TASK BRIEF:
Quote, without change, all of the lines that follow.

....................

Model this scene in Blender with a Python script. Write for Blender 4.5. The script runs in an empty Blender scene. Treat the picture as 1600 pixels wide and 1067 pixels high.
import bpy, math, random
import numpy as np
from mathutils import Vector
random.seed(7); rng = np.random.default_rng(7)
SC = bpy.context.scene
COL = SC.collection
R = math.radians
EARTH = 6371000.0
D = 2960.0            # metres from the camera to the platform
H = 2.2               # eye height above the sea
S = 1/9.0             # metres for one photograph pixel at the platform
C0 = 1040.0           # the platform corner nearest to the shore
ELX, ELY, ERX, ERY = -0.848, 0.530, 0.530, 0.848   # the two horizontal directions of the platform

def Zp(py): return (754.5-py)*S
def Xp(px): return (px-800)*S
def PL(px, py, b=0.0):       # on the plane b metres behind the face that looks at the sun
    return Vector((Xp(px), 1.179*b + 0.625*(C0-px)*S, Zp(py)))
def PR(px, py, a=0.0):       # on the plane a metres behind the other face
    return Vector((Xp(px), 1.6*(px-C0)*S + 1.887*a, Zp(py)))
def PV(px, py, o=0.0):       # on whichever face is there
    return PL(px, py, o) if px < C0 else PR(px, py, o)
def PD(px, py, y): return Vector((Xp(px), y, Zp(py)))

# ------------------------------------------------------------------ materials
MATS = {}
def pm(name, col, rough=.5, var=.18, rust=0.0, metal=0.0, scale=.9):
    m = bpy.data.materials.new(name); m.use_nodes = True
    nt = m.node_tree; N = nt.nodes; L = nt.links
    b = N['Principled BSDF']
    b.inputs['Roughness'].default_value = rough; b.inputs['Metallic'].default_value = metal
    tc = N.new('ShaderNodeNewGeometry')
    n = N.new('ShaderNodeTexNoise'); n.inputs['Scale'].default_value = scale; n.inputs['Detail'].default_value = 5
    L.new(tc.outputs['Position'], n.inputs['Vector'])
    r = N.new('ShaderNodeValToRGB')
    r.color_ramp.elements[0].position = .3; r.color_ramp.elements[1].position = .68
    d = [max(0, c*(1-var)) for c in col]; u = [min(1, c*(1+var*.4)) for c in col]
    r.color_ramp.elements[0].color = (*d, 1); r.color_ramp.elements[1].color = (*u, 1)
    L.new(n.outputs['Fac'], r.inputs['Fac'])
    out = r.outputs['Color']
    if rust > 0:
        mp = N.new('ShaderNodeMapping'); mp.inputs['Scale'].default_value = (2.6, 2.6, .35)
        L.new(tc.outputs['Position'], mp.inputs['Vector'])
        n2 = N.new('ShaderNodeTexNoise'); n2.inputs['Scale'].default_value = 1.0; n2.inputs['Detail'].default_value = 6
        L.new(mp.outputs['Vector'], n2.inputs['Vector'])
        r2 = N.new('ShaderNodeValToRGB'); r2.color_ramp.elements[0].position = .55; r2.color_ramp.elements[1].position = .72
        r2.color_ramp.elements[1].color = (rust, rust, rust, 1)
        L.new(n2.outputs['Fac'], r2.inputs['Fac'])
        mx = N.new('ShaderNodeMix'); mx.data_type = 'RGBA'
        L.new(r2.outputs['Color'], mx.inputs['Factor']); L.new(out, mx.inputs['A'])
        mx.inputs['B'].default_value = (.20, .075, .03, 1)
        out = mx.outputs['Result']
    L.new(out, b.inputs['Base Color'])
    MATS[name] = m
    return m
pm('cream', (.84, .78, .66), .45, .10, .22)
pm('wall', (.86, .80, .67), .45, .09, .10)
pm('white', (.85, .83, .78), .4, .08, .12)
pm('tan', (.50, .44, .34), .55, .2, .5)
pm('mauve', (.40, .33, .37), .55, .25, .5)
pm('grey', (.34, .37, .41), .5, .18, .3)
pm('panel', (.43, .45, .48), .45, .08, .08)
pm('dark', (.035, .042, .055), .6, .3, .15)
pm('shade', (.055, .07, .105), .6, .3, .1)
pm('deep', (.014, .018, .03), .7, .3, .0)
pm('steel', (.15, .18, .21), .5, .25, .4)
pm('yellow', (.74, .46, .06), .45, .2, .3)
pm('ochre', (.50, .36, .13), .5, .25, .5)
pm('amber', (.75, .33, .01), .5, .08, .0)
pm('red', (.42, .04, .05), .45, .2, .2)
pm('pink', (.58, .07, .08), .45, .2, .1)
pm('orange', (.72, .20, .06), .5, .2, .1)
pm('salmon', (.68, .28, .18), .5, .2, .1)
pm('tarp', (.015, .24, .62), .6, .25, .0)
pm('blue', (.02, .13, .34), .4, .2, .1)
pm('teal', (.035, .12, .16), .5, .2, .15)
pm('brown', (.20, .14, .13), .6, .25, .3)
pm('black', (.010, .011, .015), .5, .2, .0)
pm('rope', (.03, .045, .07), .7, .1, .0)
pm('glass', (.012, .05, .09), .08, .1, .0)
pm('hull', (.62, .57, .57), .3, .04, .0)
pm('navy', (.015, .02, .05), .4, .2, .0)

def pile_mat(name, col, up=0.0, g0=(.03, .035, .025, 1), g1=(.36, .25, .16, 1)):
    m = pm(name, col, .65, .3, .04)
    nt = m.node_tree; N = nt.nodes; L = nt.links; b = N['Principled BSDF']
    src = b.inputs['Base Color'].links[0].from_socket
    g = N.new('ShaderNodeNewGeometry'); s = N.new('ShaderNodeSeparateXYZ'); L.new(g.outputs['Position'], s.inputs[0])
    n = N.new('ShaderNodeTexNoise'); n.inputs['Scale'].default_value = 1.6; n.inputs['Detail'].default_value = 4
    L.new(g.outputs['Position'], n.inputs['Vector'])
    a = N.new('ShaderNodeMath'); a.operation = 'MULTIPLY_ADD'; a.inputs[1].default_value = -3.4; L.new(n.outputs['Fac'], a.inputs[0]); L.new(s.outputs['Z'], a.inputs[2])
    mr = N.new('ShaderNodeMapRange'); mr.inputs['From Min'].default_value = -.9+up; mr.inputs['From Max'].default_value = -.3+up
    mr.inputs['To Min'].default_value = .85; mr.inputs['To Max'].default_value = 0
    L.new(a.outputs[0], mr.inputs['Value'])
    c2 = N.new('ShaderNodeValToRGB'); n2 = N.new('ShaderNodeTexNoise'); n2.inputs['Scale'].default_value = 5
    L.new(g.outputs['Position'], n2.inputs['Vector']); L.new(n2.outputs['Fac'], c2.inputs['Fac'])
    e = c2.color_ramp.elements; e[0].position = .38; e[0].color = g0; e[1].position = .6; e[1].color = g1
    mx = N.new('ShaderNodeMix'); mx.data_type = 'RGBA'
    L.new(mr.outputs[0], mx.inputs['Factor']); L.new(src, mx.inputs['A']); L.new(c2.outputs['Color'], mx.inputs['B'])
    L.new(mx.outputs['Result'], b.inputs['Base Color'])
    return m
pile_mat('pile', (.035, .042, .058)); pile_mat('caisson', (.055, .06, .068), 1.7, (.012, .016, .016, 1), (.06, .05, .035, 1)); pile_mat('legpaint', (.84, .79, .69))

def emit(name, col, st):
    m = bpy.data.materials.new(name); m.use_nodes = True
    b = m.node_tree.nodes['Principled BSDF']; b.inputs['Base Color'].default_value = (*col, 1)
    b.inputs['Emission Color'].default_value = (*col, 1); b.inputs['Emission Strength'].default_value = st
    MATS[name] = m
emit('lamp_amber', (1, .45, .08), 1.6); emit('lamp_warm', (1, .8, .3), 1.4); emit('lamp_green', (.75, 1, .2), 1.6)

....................

SOLUTION BELOW:
Model this scene in Blender with a Python script. Write for Blender 4.5. The script runs in an empty Blender scene. Treat the picture as 1600 pixels wide and 1067 pixels high.
import bpy, math, random
import numpy as np
from mathutils import Vector
random.seed(7); rng = np.random.default_rng(7)
SC = bpy.context.scene
COL = SC.collection
R = math.radians
EARTH = 6371000.0
D = 2960.0            # metres from the camera to the platform
H = 2.2               # eye height above the sea
S = 1/9.0             # metres for one photograph pixel at the platform
C0 = 1040.0           # the platform corner nearest to the shore
ELX, ELY, ERX, ERY = -0.848, 0.530, 0.530, 0.848   # the two horizontal directions of the platform

def Zp(py): return (754.5-py)*S
def Xp(px): return (px-800)*S
def PL(px, py, b=0.0):       # on the plane b metres behind the face that looks at the sun
    return Vector((Xp(px), 1.179*b + 0.625*(C0-px)*S, Zp(py)))
def PR(px, py, a=0.0):       # on the plane a metres behind the other face
    return Vector((Xp(px), 1.6*(px-C0)*S + 1.887*a, Zp(py)))
def PV(px, py, o=0.0):       # on whichever face is there
    return PL(px, py, o) if px < C0 else PR(px, py, o)
def PD(px, py, y): return Vector((Xp(px), y, Zp(py)))

# ------------------------------------------------------------------ materials
MATS = {}
def pm(name, col, rough=.5, var=.18, rust=0.0, metal=0.0, scale=.9):
    m = bpy.data.materials.new(name); m.use_nodes = True
    nt = m.node_tree; N = nt.nodes; L = nt.links
    b = N['Principled BSDF']
    b.inputs['Roughness'].default_value = rough; b.inputs['Metallic'].default_value = metal
    tc = N.new('ShaderNodeNewGeometry')
    n = N.new('ShaderNodeTexNoise'); n.inputs['Scale'].default_value = scale; n.inputs['Detail'].default_value = 5
    L.new(tc.outputs['Position'], n.inputs['Vector'])
    r = N.new('ShaderNodeValToRGB')
    r.color_ramp.elements[0].position = .3; r.color_ramp.elements[1].position = .68
    d = [max(0, c*(1-var)) for c in col]; u = [min(1, c*(1+var*.4)) for c in col]
    r.color_ramp.elements[0].color = (*d, 1); r.color_ramp.elements[1].color = (*u, 1)
    L.new(n.outputs['Fac'], r.inputs['Fac'])
    out = r.outputs['Color']
    if rust > 0:
        mp = N.new('ShaderNodeMapping'); mp.inputs['Scale'].default_value = (2.6, 2.6, .35)
        L.new(tc.outputs['Position'], mp.inputs['Vector'])
        n2 = N.new('ShaderNodeTexNoise'); n2.inputs['Scale'].default_value = 1.0; n2.inputs['Detail'].default_value = 6
        L.new(mp.outputs['Vector'], n2.inputs['Vector'])
        r2 = N.new('ShaderNodeValToRGB'); r2.color_ramp.elements[0].position = .55; r2.color_ramp.elements[1].position = .72
        r2.color_ramp.elements[1].color = (rust, rust, rust, 1)
        L.new(n2.outputs['Fac'], r2.inputs['Fac'])
        mx = N.new('ShaderNodeMix'); mx.data_type = 'RGBA'
        L.new(r2.outputs['Color'], mx.inputs['Factor']); L.new(out, mx.inputs['A'])
        mx.inputs['B'].default_value = (.20, .075, .03, 1)
        out = mx.outputs['Result']
    L.new(out, b.inputs['Base Color'])
    MATS[name] = m
    return m
pm('cream', (.84, .78, .66), .45, .10, .22)
pm('wall', (.86, .80, .67), .45, .09, .10)
pm('white', (.85, .83, .78), .4, .08, .12)
pm('tan', (.50, .44, .34), .55, .2, .5)
pm('mauve', (.40, .33, .37), .55, .25, .5)
pm('grey', (.34, .37, .41), .5, .18, .3)
pm('panel', (.43, .45, .48), .45, .08, .08)
pm('dark', (.035, .042, .055), .6, .3, .15)
pm('shade', (.055, .07, .105), .6, .3, .1)
pm('deep', (.014, .018, .03), .7, .3, .0)
pm('steel', (.15, .18, .21), .5, .25, .4)
pm('yellow', (.74, .46, .06), .45, .2, .3)
pm('ochre', (.50, .36, .13), .5, .25, .5)
pm('amber', (.75, .33, .01), .5, .08, .0)
pm('red', (.42, .04, .05), .45, .2, .2)
pm('pink', (.58, .07, .08), .45, .2, .1)
pm('orange', (.72, .20, .06), .5, .2, .1)
pm('salmon', (.68, .28, .18), .5, .2, .1)
pm('tarp', (.015, .24, .62), .6, .25, .0)
pm('blue', (.02, .13, .34), .4, .2, .1)
pm('teal', (.035, .12, .16), .5, .2, .15)
pm('brown', (.20, .14, .13), .6, .25, .3)
pm('black', (.010, .011, .015), .5, .2, .0)
pm('rope', (.03, .045, .07), .7, .1, .0)
pm('glass', (.012, .05, .09), .08, .1, .0)
pm('hull', (.62, .57, .57), .3, .04, .0)
pm('navy', (.015, .02, .05), .4, .2, .0)

def pile_mat(name, col, up=0.0, g0=(.03, .035, .025, 1), g1=(.36, .25, .16, 1)):
    m = pm(name, col, .65, .3, .04)
    nt = m.node_tree; N = nt.nodes; L = nt.links; b = N['Principled BSDF']
    src = b.inputs['Base Color'].links[0].from_socket
    g = N.new('ShaderNodeNewGeometry'); s = N.new('ShaderNodeSeparateXYZ'); L.new(g.outputs['Position'], s.inputs[0])
    n = N.new('ShaderNodeTexNoise'); n.inputs['Scale'].default_value = 1.6; n.inputs['Detail'].default_value = 4
    L.new(g.outputs['Position'], n.inputs['Vector'])
    a = N.new('ShaderNodeMath'); a.operation = 'MULTIPLY_ADD'; a.inputs[1].default_value = -3.4; L.new(n.outputs['Fac'], a.inputs[0]); L.new(s.outputs['Z'], a.inputs[2])
    mr = N.new('ShaderNodeMapRange'); mr.inputs['From Min'].default_value = -.9+up; mr.inputs['From Max'].default_value = -.3+up
    mr.inputs['To Min'].default_value = .85; mr.inputs['To Max'].default_value = 0
    L.new(a.outputs[0], mr.inputs['Value'])
    c2 = N.new('ShaderNodeValToRGB'); n2 = N.new('ShaderNodeTexNoise'); n2.inputs['Scale'].default_value = 5
    L.new(g.outputs['Position'], n2.inputs['Vector']); L.new(n2.outputs['Fac'], c2.inputs['Fac'])
    e = c2.color_ramp.elements; e[0].position = .38; e[0].color = g0; e[1].position = .6; e[1].color = g1
    mx = N.new('ShaderNodeMix'); mx.data_type = 'RGBA'
    L.new(mr.outputs[0], mx.inputs['Factor']); L.new(src, mx.inputs['A']); L.new(c2.outputs['Color'], mx.inputs['B'])
    L.new(mx.outputs['Result'], b.inputs['Base Color'])
    return m
pile_mat('pile', (.035, .042, .058)); pile_mat('caisson', (.055, .06, .068), 1.7, (.012, .016, .016, 1), (.06, .05, .035, 1)); pile_mat('legpaint', (.84, .79, .69))

def emit(name, col, st):
    m = bpy.data.materials.new(name); m.use_nodes = True
    b = m.node_tree.nodes['Principled BSDF']; b.inputs['Base Color'].default_value = (*col, 1)
    b.inputs['Emission Color'].default_value = (*col, 1); b.inputs['Emission Strength'].default_value = st
    MATS[name] = m
emit('lamp_amber', (1, .45, .08), 1.6); emit('lamp_warm', (1, .8, .3), 1.4); emit('lamp_green', (.75, 1, .2), 1.6)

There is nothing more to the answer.